The turtle applique quilt will get a lot of quilting to bring out texture in the blocks–on the domestic machine.  But, here’s one block ready to go.  Now I need to do more.  I have not decided whether to do 6 or 9 blocks…

Green Turtle block

What is really drawing me is the scrap quilt taking shape on the design wall.  This one calls me from other rooms to work on it.  I have fallen in love with Bonnie Hunter and ALL of her books:  LEADERS AND ENDERS, SCRAPS AND SHIRTTAILS I AND II, and STRING FLING.  She embodies the kind of work I love best to do–make functional quilts that people can curl up under or into and use as much of the stash fabrics as possible.

Bonnie’s motto is reuse, repurpose, recycle.  She has a monthly column in QUILTMAKERS and her web site is awesome.  There must be 50 free quilting patterns on that web site.  She’s coming in May to our state guild, Pine Tree Quilting Guild, on May 5th, and I will be there to see her quilts and meet her, God willing and the creek don’t rise.

Bonnie Hunter also promotes Victoria Findlay Wolfe’s new book:  15 MINUTES OF PLAY , which is so much fun.  Both Hunger and Wolfe are having way too much fun with their quilts, and both employ string piecing methods to great advantage and fun in their quilts.
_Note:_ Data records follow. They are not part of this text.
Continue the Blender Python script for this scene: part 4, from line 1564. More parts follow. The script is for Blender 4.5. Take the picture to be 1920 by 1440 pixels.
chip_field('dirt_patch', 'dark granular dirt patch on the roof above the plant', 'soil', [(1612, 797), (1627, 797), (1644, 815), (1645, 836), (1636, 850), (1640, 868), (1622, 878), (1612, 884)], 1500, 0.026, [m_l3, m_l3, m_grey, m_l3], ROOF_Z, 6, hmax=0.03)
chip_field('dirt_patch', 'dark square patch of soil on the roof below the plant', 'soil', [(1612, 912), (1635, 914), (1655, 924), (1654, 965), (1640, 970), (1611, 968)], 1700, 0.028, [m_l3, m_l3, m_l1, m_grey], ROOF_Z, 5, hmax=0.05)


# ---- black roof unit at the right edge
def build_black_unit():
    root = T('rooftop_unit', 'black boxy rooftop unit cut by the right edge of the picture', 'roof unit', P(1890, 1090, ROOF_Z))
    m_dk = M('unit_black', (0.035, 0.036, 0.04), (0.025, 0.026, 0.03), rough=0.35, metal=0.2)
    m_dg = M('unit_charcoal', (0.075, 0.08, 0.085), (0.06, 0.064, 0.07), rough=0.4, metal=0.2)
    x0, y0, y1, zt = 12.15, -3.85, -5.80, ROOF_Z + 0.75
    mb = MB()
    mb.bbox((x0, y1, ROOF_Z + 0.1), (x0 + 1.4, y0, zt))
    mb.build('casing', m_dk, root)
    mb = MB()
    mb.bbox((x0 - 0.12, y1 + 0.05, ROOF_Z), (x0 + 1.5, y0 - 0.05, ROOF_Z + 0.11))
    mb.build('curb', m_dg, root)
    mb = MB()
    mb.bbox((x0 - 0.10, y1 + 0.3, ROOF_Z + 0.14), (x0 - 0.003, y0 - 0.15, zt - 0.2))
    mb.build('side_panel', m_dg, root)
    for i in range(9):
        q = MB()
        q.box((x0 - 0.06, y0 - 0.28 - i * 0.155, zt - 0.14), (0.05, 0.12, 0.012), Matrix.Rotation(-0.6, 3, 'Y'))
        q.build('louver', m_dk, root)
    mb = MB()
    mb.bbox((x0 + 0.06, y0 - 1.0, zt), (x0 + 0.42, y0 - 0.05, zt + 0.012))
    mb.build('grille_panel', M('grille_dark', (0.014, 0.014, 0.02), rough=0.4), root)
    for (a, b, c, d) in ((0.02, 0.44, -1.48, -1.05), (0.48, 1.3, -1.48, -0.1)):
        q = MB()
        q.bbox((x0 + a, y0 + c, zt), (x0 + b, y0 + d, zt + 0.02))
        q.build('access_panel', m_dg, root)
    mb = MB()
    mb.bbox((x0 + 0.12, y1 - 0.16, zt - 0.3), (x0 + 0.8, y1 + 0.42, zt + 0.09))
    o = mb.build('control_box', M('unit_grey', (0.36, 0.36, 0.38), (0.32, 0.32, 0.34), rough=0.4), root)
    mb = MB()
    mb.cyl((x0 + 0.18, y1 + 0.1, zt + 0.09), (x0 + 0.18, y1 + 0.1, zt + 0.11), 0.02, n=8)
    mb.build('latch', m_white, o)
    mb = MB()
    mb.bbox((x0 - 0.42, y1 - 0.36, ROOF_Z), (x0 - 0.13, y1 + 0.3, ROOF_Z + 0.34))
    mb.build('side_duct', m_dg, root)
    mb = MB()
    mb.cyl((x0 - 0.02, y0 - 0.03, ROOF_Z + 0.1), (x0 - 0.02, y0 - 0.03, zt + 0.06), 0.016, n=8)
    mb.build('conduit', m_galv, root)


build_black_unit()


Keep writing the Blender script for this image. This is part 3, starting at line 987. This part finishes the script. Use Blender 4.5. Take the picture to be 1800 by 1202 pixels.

Anyway, Hunter uses a method that I really like.  She cuts any pieces of fabric in her stash smaller than a fat quarter, or at the biggest, a half yard, into strips:  3 1/2 inches, 2 1/2 inches, 2 inches, 1 1/2 inches.  (I also cut 5 inches as I have rather a lot of those now and want to make a broken dishes block with them.)  These measurements work well together.  She divides these strips into light and dark piles.  When she starts a project, she’s already done a lot of cutting.  And she can cut the strips further down with rulers, like the Easy Angle ruler, into the shapes she wants.  (She also likes the Tri Rec ruler set.)  I’ve been using the Easy Angle ruler, and it makes PERFECT half square triangles, as long as you have an accurate 1/4 inch sewed seam.

This quilt started using Bonnie’s method described in LEADERS AND ENDERS, where you keep a basket next to your machine with some block parts in it–like two-inch squares.  When you would need to cut thread on another project, instead, you just feed a light and dark set of squares through the machine and cut off the piece you wanted to free on the back side of the needle.   In no time, you have a pile of sets of two squares sewn together.  You can finger press those and sew them to another set for a four-square–and so on.

Well!

Here’s what happened in short order at my sewing machine–the idea came from Hunter’s LEADERS AND ENDERS.  And it’s putting a real hurt on my green stash fabrics!!!!  I’m no longer just piecing squares  through the machine while working on another project.  I’m making time to make as many blocks as I can.

Quilt in Progress

Here’s the block:  a form of a Jacob’s Ladder block, depending on where you locate the dark and light of the half-square triangles.

Quilt block

I iron the half-square triangle blocks along the way, but I don’t iron the whole block until I’ve finished it.  I’ve had to trim up very, very few of them.  All have been a bit too big–with stretching from ironing mostly I think.  None have been too small.  Most are perfect.

The squares quickly overflowed from the basket as I cut into my stash.

Quilt squares

The basket got filled with half-square triangle pieces:

Quilt triangles

And I have a pile of strips all cut and ready to be cut further–and separated by value–so Bonnie is right that just a bit of cutting each day delivers a lot of sewing for days to come.  She also says that she groups medium and dark values together and relies on the REALLY light fabrics to create contrast in a quilt like this one.

Quilt strips

I finished and mailed a beautiful quilt for a beautiful bride, Ashley Malphrus, who will be married in Charleston later this month.  I will put up pictures when I get home from Charleston, and the bride has seen the quilt.  But I am delighted with it.

So, I will leave you with this picture:  the last bouquet of flowers from our CSA, Hope’s Edge, last summer.  Those days are coming around again.  Look at all that green in the windows.